Bishop of Rhodesia Describes Growing Apartheid in His Country
Diocesan Press Service. February 6, 1968 [62-7]
Apartheid has reached a point in Rhodesia where segregation of blacks and whites is more complete in some areas of the country than in South Africa, according to the Right Rev. K. J. F. Skelton, Anglican Bishop of the Diocese of Matabeleland, which includes part of Rhodesia and Botswana.
This has had a decidedly adverse effect on the local support of the Church in Rhodesia which seeks to maintain its position as virtually the only institution in the country providing a place where black and white people can sit down "together to speak the truth in love with one another," in the words of Bishop Skelton.
Speaking before a meeting of the American Church Press in New York Jan. 17, Bishop Skelton said that the governmental policies of lan Smith's Rhodesian Front Party are stamping out what was formerly a trend toward more equality among white and black with what has been called by a recent Unesco report, "police state methods." Specifically:
(1) Colored (mixed blood) Rhodesians can be evicted from homes where they have long been neighbors of whites and moved to segregated communities, without regard to property rights, if 50% of their neighbors request it.
(2) Blacks can be forbidden to enter certain parks designated white only. (In South Africa blacks may enter parks but may not sit on benches.)
(3) Segregation of school sports, which have been multi-racial for the past ten years, has been established by new government actions, although none of the orders has been allowed to appear in the Rhodesian press, according to Bishop Skelton.

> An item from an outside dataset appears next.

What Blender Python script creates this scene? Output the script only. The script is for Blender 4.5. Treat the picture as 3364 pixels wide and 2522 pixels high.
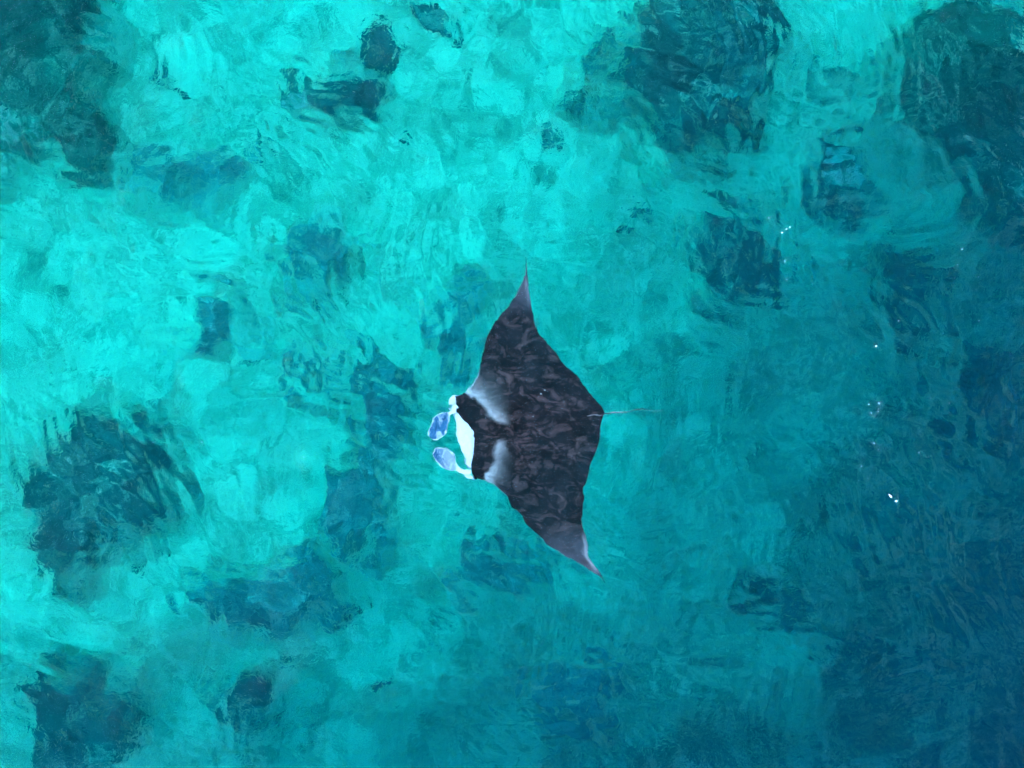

In Bishop Skelton's opinion the policy of the Smith government of "separate facilities, separate development" represents a reversal of progress made during the last ten years toward a more liberal relationship between blacks and whites.
The Bishop said that Rhodesia is almost completely cut off from news and information from the outside world. One priest in his diocese comments that if Rhodesia has a new flag designed, which it is considering, one of the symbols on it should be the ostrich. This would symbolize the intense parochialism of the country and the press.
Bishop Skelton called for more and continued interest in Rhodesia by Americans through such programs as "companion diocese relationships" to alleviate this situation. At present, the half of the Diocese of Matabeleland which is in Rhodesia has such a relationship with the Diocese of California and receives a large measure of its support from that diocese, which provides subsistence, scholarship aid and the continuance of devotional and educational work.
The other half of the Diocese of Matabeleland which consists of the country of Botswana has a companion relationship with the Diocese of San Joaquin in California. Together, the two sections of the diocese cover an area about twice the size of the whole state of California and Church membership consists of approximately 10,000 southern Rhodesians and about 5,000 Botsuwans.